Unless Apple is straight up lying about their technology and encryption methods used to secure iCloud and their hardware, the issue of a public standoff is moot, because Apple couldn't help them if they wanted to. And while perhaps it's possible that Apple would lie to consumers to please US law enforcement, it's a bit of a stretch to say that because there haven't been any high-profile cases where law enforcement tries to force Apple to give up what they don't have, that this must be evidence that they're in cahoots.

bigyabai an hour ago | parent [-]

> Unless Apple is straight up lying about their technology and encryption methods

Which, to be clear, is perfectly possible. Apple has denied the existence of a deliberately backdoored system at least once before: https://arstechnica.com/tech-policy/2023/12/apple-admits-to-...
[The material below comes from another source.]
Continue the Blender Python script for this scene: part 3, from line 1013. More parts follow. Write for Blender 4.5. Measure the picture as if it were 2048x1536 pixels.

  Apple has since confirmed in a statement provided to Ars that the US federal government “prohibited” the company “from sharing any information,” but now that Wyden has outed the feds, Apple has updated its transparency reporting and will “detail these kinds of requests” in a separate section on push notifications in its next report.
Who knows what else they're hiding, if we only found out about this scheme in 2023.